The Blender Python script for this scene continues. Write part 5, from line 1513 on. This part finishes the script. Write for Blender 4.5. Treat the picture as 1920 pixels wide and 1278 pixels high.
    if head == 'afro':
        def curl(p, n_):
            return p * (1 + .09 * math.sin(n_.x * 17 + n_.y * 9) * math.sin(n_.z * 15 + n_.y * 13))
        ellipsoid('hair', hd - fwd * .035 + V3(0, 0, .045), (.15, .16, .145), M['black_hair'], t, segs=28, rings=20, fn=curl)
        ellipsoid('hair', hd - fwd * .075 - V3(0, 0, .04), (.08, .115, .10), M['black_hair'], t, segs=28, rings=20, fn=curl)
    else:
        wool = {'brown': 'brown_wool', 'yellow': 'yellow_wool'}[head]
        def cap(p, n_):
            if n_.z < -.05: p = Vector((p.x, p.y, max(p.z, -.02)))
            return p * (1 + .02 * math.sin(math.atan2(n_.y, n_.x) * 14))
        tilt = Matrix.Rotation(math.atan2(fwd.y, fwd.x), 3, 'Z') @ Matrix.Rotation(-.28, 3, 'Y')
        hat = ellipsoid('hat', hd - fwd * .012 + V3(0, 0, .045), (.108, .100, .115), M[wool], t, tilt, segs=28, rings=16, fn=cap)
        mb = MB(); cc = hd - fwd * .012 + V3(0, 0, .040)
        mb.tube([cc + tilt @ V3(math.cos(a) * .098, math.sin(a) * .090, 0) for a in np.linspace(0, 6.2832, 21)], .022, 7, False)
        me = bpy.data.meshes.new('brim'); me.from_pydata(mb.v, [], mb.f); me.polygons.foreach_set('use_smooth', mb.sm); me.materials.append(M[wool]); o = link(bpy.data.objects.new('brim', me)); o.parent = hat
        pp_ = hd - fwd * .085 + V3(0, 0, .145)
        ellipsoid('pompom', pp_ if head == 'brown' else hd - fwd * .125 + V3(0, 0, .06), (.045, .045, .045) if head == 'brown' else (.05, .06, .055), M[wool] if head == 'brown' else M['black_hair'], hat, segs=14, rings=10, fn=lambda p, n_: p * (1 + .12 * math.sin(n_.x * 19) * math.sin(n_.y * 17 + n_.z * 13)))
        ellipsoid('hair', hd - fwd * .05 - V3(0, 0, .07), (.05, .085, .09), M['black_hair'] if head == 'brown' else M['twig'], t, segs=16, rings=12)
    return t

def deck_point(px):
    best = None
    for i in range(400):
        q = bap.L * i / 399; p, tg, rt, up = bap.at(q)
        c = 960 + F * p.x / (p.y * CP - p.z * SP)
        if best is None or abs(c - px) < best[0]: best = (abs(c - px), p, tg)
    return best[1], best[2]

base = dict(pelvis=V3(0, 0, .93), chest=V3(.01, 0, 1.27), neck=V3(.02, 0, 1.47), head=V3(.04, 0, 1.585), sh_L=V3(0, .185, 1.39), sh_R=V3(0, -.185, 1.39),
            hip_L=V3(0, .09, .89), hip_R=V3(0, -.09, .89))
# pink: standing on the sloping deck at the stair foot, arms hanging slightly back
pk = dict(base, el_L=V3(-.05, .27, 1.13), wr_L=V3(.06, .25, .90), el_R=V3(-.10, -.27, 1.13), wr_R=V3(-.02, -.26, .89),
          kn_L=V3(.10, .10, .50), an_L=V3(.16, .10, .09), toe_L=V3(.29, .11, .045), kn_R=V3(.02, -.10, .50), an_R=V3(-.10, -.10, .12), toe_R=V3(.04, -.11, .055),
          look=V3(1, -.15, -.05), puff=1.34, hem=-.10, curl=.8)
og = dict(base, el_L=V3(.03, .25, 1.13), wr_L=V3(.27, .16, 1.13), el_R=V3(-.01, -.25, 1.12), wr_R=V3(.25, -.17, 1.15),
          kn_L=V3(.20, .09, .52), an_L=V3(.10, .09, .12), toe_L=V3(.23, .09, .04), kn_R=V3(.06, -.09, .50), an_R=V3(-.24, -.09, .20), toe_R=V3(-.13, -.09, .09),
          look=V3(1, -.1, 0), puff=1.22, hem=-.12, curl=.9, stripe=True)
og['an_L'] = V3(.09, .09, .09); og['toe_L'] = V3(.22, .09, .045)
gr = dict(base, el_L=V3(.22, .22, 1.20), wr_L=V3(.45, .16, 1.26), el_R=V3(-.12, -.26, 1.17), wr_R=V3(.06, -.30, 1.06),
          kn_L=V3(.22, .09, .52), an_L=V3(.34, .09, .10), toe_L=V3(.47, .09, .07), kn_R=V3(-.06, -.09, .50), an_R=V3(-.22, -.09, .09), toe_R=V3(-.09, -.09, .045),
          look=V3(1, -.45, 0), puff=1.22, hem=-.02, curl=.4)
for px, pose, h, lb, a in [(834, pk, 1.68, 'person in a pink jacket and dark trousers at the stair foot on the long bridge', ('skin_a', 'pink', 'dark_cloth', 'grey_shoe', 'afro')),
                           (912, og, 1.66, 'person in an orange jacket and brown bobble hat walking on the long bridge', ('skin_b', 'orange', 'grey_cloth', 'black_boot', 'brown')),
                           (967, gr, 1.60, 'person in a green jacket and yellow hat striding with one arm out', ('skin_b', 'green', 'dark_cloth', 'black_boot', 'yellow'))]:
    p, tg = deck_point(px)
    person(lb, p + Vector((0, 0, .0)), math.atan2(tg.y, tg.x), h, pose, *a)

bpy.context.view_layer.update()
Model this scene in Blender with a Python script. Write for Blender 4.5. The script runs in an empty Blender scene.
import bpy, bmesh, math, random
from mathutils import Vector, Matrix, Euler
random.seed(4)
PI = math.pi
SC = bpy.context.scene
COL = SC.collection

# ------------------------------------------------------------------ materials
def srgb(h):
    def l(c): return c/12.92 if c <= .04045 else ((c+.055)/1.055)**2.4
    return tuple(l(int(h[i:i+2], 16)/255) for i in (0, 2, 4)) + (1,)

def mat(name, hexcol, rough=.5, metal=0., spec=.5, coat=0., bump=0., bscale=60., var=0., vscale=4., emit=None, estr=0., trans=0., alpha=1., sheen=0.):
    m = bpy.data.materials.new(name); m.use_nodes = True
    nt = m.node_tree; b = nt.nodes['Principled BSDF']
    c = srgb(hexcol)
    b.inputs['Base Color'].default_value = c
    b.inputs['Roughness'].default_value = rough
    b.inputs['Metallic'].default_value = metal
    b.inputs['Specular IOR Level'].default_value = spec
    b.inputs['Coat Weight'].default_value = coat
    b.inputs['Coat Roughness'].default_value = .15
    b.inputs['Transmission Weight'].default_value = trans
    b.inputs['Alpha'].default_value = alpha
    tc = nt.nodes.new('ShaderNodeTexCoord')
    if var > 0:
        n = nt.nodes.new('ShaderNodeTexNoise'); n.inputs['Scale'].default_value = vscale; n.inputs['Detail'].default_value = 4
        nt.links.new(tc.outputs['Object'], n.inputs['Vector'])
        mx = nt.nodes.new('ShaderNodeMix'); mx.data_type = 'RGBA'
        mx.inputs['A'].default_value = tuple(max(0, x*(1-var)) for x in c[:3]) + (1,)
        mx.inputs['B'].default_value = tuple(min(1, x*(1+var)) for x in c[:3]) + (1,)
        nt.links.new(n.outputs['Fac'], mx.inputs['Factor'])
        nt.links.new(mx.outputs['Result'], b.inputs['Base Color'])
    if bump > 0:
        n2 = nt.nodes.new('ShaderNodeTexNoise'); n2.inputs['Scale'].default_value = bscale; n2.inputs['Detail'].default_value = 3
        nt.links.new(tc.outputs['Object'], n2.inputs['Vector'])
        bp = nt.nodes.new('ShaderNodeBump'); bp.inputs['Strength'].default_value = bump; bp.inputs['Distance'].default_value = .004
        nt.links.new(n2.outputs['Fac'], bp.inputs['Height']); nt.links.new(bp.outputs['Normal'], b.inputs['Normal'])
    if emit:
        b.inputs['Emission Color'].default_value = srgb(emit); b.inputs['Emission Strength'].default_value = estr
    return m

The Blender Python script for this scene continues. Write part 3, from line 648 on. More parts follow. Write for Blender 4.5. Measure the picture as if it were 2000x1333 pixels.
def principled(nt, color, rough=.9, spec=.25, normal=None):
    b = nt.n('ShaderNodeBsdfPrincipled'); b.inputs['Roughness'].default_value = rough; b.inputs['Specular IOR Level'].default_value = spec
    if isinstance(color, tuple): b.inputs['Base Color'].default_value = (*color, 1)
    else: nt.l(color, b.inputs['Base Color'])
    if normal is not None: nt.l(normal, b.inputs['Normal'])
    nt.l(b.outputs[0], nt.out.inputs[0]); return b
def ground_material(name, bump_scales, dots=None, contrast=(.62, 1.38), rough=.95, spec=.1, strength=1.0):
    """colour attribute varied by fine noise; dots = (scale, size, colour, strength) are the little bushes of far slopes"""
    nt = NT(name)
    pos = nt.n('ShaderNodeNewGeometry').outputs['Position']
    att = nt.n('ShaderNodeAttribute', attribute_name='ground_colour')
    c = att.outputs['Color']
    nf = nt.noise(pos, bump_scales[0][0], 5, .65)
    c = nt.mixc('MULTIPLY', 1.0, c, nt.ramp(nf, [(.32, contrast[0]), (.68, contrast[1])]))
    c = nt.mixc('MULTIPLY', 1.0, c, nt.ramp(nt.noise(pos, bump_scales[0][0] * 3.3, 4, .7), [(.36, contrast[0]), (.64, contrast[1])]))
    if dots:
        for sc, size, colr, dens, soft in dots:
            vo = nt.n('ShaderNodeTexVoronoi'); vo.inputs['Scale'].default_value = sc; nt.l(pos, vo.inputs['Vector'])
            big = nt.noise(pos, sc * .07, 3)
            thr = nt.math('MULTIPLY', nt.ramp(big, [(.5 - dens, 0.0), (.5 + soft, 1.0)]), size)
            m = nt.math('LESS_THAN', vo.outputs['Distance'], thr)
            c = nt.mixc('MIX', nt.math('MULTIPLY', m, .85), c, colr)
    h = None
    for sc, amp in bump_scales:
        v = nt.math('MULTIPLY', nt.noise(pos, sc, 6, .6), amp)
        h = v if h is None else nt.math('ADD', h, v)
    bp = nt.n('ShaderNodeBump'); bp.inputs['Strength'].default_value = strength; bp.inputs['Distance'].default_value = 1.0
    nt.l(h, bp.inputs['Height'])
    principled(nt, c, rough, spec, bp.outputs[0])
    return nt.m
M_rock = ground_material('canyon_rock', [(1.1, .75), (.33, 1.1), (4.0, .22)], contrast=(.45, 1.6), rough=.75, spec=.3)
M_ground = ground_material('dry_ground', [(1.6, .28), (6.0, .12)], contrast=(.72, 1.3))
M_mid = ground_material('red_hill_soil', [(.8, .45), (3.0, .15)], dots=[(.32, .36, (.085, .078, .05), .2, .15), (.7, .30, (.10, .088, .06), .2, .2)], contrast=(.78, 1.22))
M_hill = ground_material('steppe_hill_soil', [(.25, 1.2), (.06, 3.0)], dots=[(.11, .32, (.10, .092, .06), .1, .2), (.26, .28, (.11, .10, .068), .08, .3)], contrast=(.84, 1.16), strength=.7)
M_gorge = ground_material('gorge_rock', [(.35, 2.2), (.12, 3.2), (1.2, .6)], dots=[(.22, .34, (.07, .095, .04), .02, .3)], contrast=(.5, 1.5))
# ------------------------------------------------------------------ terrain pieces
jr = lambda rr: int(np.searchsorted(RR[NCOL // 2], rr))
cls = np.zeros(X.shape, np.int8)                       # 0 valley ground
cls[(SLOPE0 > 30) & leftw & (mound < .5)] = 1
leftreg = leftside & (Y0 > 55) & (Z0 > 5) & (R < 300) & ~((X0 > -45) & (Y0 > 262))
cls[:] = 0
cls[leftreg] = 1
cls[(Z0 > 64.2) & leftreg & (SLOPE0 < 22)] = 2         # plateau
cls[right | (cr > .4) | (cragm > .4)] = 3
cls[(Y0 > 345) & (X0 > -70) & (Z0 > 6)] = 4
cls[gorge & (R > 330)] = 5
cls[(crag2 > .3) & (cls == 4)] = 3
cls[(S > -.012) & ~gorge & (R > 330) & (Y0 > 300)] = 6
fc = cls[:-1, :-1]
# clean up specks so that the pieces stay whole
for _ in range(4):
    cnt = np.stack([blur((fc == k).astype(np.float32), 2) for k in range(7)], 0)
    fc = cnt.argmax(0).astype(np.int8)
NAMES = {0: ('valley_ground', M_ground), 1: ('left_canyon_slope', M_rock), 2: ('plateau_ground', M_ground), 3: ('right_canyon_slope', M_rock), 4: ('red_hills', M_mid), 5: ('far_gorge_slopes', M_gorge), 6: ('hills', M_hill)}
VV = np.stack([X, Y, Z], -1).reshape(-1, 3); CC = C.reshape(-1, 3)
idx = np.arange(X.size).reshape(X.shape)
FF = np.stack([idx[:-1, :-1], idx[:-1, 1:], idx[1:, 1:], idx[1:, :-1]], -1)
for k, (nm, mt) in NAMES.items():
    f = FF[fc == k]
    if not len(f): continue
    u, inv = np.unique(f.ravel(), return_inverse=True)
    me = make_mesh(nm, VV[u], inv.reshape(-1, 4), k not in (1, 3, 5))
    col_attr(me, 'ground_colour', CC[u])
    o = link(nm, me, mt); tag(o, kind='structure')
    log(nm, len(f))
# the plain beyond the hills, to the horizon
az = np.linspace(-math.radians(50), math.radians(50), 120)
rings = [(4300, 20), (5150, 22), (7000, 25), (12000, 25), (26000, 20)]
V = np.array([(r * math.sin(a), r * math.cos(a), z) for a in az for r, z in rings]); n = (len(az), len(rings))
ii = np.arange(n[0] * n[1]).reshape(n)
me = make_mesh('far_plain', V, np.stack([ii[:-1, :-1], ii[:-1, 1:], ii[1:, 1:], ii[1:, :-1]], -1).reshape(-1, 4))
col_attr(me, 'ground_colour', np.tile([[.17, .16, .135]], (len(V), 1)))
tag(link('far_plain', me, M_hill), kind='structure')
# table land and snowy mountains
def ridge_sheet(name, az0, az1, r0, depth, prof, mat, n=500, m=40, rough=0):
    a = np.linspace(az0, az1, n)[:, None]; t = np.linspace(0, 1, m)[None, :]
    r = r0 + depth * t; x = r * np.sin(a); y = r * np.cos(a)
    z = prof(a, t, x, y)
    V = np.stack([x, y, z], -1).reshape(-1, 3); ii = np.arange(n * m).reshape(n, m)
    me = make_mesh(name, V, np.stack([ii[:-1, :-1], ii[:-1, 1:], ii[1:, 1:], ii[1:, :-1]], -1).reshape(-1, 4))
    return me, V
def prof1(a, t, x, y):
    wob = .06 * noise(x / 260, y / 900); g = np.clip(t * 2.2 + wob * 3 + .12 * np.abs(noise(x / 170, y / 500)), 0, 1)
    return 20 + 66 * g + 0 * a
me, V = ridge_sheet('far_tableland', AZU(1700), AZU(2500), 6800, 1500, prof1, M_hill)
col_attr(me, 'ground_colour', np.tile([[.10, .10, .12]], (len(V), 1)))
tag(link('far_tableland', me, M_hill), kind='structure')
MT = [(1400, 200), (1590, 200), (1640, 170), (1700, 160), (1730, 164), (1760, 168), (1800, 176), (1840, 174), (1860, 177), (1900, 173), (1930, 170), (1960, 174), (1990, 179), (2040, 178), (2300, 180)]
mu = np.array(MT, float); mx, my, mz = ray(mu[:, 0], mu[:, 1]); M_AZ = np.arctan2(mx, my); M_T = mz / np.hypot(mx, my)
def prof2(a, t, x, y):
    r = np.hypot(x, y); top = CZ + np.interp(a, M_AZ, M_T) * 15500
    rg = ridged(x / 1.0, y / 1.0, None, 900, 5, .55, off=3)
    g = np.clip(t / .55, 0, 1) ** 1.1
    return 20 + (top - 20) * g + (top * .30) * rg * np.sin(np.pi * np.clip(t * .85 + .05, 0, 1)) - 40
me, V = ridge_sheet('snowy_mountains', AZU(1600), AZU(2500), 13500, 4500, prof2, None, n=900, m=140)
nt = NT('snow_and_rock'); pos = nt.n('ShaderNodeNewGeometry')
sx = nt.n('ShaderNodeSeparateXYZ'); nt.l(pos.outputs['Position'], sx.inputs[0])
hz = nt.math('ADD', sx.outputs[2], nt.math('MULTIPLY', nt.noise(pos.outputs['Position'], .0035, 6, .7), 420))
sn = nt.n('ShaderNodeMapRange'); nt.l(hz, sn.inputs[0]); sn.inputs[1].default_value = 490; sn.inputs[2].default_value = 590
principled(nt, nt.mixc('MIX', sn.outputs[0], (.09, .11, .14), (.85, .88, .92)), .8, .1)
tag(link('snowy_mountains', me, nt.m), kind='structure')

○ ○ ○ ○

(TASK PROMPT): Locate the word "picture" in the entries, and copy every line where it is found.

(SOLUTION BELOW):
The Blender Python script for this scene continues. Write part 5, from line 1513 on. This part finishes the script. Write for Blender 4.5. Treat the picture as 1920 pixels wide and 1278 pixels high.
The Blender Python script for this scene continues. Write part 3, from line 648 on. More parts follow. Write for Blender 4.5. Measure the picture as if it were 2000x1333 pixels.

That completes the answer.